Jesus said not to worry about what to eat or drink or wear because our heavenly Father knows what we need (Matthew 6:25, 32). He said to seek the kingdom of God first and all these things—what we eat, drink, and wear—will be “added” to us (Matthew 6:33). I’m not sure what that means, and it leaves me with a lot of questions when I look around. Every year millions of people die of starvation and exposure. In the time it takes you to read this post, 15-30 people will die of starvation or malnutrition. Is this because they’re worrying? Or because they’re not seeking first the kingdom? If God sees their need, is He holding out on them? That seems cruel at best and sadist at worst. Yet I cling to the image of a loving Father and the incarnation of a God willing to subject Himself to the worst human conditions.
Why is it that Christians like to tell stories about a single mom praying and finding a bag of groceries at her front door, and atheists like to talk about science? Nobody likes to talk about human suffering. With or without God, it doesn’t make sense, and it hurts.
Is it helpful to wonder what God is up to—to look around at all the people who are trusting God and “seeking first” and still dying? Why does it sound like Jesus is preaching prosperity gospel, when He just said we’ll be reviled and persecuted and lied about (Matthew 5:11)?

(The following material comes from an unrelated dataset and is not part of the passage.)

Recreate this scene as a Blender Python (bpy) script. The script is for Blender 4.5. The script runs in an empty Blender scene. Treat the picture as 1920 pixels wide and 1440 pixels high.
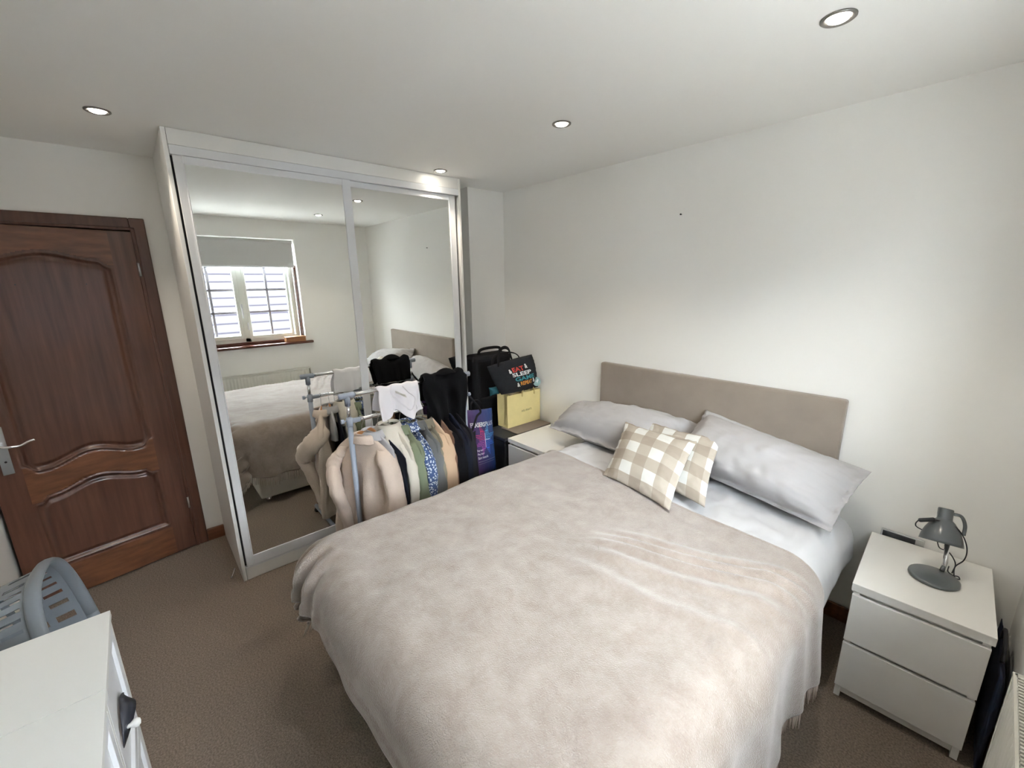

I see His point that worrying is a waste of mental energy (“Which of you by worrying can add one cubit to his stature?” Matthew 6:27). But it sounds like He’s saying God “will supply all your needs” (Philippians 4:19). And I have to wonder who He’s talking to, and what He means by “needs.” If He means our need to be clothed and fed—which is what He said—how do I reconcile this with the world? I don’t know why, as a loving Father, He’s not stepping in. Perhaps suffering doesn’t bother Him in the same way it bothers me? I’m not suggesting it bothers me more—I have a feeling He suffers with every suffering person. I guess I’m wondering if it bothers Him different.
Gregory Boyle says we find God in the margins. Maybe if suffering truly bothered me I would show up in the margins—with the impoverished, incarcerated, mentally ill, homeless, illiterate. Perhaps God is richly present there, and if I find the courage to go there I will see Him. And maybe if I see Him there I will get a hint of why He’s not “saving” people in the ways I expect. Perhaps—and I know this idea is really “out there”—He meant for humans to care for each other.
Could it be that “do not worry” is a corporate message, a statement that comes into being as the “rich” and the “poor” press together? Maybe in seeking first the kingdom we do not read our Bibles and pray, we go to the margins; and maybe as we go to the margins we find ourselves—we feel centered for the first time—even as the hungry find food and the naked find clothing, the weak find courage and the homeless find shelter, and the incarcerated have a full schedule during visiting hours.
Perhaps the kingdom of heaven is here when we press together: the poverty of the rich and the poverty of the poor simultaneously relieved as we hold hands. Perhaps starvation is more real than a full pantry and I will only find salvation when I am willing to look depravation in the eye.
I don’t feel any closer to “answers” (whatever those are), but I do have a desire to go to the local penitentiary and ask an inmate to save my life, to change my narrative by telling me his story, and to bring me to the margin to find the kingdom of heaven. I wonder if freedom is behind bars, joy is in hardened hearts, hope is in blank faces, and we find it together.